I'm struggling with the following problem regarding designs:
Let D be a $(v,k,\lambda)$ symmetric design with point set $\Omega$ and set of block $\mathcal{B}$. That is $|\mathcal{B}|=v$.
The dual of D is $D^*$, the design with point set $\mathcal{B}$ and set of blocks $\Omega$ where a “point” B of $D^*$ is in the “block” x of $D^*$ if and only if the point x of D lies in the block B of D. Prove that $D^*$ is a $(v,k,\lambda)$-design.
What I thought to do was the following:
For $B\in\mathcal{B}$ and $x\in\Omega$ we have $B\in x \iff x\in B$ where LHS is in $D^*$ and RHS is in D.
Let every $x\in\Omega$ be in r blocks in $\mathcal{B}$. Since $v=b$, where b is $|\mathcal{B}|$ we have $r=k$. Now exactly k blocks will go to x when forming $D^*$ and therefore $|x|=k$ $\forall{x\in\Omega}$. So then $D^*$ is a $(v,k,\mu)$-design.

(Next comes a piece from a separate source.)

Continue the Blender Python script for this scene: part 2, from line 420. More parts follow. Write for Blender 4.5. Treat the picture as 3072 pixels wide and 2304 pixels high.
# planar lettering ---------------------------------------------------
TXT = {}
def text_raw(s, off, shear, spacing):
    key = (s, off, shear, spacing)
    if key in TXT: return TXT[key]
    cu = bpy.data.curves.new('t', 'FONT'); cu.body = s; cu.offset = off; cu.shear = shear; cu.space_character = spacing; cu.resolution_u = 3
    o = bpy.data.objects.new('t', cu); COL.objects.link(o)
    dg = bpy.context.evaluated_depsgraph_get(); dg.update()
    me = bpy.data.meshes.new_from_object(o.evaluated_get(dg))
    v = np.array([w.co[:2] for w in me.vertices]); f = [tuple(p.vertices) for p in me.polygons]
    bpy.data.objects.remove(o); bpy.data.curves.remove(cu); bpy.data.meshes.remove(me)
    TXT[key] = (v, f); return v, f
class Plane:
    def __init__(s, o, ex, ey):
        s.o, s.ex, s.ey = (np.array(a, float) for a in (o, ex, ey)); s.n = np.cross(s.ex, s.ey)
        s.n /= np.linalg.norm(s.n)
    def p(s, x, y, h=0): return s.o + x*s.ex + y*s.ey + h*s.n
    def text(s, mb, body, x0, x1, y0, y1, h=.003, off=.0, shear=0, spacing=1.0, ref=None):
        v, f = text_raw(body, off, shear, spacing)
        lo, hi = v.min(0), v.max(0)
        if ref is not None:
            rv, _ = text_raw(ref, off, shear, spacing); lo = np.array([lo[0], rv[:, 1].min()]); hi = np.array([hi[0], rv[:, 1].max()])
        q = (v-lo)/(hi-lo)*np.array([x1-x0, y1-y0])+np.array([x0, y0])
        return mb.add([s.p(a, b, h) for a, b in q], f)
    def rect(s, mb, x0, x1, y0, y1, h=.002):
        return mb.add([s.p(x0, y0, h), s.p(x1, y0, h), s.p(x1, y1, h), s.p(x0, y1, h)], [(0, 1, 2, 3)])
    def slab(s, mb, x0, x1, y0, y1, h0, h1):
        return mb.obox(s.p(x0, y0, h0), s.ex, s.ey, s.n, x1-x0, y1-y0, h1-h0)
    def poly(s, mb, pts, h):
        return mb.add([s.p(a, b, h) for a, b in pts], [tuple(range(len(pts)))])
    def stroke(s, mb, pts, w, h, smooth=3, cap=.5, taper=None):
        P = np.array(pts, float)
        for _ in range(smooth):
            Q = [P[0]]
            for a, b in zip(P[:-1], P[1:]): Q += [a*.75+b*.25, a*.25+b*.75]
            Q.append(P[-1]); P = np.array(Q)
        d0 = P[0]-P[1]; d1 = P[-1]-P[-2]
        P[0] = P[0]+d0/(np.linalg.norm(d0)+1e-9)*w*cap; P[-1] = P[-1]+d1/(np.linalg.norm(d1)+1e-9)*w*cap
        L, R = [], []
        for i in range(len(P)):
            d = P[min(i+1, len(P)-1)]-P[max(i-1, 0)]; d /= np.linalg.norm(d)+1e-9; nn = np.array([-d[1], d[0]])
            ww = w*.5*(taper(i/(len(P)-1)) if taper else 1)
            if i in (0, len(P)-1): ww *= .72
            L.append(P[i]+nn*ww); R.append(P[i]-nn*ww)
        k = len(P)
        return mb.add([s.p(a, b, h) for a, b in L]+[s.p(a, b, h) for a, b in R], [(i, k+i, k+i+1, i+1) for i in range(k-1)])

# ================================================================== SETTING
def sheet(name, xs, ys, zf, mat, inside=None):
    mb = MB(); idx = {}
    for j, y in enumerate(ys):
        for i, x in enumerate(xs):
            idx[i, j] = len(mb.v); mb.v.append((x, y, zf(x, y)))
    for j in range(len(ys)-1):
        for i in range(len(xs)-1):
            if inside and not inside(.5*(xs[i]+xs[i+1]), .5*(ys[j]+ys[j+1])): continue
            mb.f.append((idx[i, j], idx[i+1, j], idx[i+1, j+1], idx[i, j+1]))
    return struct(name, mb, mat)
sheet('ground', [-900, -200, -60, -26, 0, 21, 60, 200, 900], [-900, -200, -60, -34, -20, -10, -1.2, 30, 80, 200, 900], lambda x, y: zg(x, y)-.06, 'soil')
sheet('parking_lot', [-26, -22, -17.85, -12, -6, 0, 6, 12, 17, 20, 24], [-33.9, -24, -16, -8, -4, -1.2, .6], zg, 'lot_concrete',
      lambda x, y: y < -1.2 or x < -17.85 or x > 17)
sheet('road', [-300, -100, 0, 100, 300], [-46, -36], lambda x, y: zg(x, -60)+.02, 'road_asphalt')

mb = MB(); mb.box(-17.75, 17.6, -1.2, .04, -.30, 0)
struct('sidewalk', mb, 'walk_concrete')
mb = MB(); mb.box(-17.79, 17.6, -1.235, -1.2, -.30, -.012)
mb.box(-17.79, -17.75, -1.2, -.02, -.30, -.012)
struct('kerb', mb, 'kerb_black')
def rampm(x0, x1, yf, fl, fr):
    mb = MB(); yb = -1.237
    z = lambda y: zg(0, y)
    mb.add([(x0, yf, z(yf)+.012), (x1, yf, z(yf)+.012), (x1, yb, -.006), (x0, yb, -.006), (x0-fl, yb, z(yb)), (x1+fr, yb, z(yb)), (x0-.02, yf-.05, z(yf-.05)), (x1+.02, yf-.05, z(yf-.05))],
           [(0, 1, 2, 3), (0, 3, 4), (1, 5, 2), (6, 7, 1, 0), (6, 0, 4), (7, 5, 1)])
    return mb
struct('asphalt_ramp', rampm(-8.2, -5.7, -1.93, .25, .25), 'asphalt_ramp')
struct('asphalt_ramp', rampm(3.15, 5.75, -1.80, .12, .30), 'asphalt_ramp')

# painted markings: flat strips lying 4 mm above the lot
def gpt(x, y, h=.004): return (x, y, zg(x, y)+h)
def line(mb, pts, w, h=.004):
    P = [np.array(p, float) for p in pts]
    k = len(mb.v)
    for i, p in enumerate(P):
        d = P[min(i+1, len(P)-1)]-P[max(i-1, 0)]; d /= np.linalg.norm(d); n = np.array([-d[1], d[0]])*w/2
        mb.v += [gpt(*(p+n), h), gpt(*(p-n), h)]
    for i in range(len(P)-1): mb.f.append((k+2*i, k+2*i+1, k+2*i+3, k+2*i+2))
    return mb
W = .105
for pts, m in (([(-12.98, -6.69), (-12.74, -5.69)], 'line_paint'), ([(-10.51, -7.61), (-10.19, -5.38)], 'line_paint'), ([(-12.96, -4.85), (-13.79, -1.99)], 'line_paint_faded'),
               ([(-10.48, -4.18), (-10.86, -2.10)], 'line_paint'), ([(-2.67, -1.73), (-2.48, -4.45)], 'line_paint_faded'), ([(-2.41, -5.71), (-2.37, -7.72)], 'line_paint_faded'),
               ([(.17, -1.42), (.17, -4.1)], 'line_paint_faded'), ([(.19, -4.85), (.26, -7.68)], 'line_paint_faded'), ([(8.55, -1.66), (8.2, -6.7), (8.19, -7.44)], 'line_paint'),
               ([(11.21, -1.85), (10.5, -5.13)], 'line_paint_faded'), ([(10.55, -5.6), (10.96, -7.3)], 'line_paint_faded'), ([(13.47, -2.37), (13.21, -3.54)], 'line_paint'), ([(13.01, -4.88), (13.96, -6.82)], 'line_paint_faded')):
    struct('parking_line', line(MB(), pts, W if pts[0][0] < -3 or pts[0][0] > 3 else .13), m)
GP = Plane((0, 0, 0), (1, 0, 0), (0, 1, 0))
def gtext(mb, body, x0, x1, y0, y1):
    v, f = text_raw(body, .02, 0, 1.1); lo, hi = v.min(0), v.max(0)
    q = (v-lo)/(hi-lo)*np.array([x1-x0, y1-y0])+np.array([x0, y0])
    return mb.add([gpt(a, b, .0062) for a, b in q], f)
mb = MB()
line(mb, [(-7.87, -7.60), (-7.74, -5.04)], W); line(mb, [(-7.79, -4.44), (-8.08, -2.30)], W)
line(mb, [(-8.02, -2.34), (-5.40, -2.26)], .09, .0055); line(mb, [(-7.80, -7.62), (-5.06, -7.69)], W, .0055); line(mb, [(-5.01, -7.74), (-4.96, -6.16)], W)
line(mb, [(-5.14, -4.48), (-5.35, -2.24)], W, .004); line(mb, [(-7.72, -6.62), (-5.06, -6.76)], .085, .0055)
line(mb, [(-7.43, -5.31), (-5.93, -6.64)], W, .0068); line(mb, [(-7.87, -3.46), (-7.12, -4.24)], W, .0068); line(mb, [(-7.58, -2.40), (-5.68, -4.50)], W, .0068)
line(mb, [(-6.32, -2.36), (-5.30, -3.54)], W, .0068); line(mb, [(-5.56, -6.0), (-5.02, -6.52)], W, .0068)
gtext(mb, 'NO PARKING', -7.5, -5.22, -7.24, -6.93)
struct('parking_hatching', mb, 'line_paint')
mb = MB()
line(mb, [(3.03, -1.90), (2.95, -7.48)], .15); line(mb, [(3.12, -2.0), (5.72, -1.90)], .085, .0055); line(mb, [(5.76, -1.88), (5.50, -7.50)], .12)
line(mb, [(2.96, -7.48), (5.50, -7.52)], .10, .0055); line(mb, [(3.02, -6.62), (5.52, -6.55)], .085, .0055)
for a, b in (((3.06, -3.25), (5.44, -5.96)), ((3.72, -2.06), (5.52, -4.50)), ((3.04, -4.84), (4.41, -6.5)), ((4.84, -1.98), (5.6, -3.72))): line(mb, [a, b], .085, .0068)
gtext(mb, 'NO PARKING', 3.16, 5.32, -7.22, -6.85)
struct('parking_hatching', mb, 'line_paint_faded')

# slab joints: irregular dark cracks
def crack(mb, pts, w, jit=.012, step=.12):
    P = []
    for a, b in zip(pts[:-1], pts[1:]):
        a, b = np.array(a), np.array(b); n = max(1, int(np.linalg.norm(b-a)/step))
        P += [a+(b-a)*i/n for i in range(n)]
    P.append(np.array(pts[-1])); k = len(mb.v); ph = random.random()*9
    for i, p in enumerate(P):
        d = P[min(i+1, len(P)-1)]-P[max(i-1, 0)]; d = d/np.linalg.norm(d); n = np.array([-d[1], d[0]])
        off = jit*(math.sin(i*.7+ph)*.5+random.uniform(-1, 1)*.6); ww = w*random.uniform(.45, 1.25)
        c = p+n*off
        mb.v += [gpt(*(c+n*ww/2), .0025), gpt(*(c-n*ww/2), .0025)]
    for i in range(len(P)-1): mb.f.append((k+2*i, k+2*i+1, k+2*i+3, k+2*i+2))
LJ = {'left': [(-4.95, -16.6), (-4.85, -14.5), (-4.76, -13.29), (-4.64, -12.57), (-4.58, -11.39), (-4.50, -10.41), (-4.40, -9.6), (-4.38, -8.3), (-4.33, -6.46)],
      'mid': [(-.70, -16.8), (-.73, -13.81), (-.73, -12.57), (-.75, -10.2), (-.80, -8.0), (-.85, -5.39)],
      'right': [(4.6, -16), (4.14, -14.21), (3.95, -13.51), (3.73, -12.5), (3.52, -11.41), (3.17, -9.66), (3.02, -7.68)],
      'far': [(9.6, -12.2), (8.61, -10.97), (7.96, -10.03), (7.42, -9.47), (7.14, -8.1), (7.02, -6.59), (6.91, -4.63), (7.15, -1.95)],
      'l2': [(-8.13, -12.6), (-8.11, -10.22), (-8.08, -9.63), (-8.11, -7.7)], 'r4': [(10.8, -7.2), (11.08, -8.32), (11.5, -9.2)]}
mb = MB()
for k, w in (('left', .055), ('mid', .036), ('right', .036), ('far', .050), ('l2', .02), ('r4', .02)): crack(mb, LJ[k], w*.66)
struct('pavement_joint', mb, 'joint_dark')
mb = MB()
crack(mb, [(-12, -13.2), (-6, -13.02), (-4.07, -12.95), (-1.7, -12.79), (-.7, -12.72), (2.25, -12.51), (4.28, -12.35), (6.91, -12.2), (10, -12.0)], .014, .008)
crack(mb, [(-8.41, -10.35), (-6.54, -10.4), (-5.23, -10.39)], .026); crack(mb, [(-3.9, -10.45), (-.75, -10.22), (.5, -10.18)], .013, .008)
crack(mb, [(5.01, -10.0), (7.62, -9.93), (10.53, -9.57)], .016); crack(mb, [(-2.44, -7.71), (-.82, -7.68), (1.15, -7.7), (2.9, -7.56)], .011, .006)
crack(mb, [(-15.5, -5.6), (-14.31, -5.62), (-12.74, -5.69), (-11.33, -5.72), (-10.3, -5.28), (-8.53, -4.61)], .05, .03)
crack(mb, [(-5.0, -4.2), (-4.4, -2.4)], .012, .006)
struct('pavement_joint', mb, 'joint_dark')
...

Let's assume that $\mu\neq\lambda$. Since $D^*$ is a design, we have $\mu(v-1)=r(k-1)=k^2-k$. But since D is a design we have $\lambda(v-1)=k^2-k$ and so it must be that $\mu = \lambda$. So each pair of "points" in $D^*$ appears in exactly $\lambda$ "blocks".
Hence $D^*$ is a $(v,k,\lambda)$-design.
Is this a sufficient proof or should I try another approach?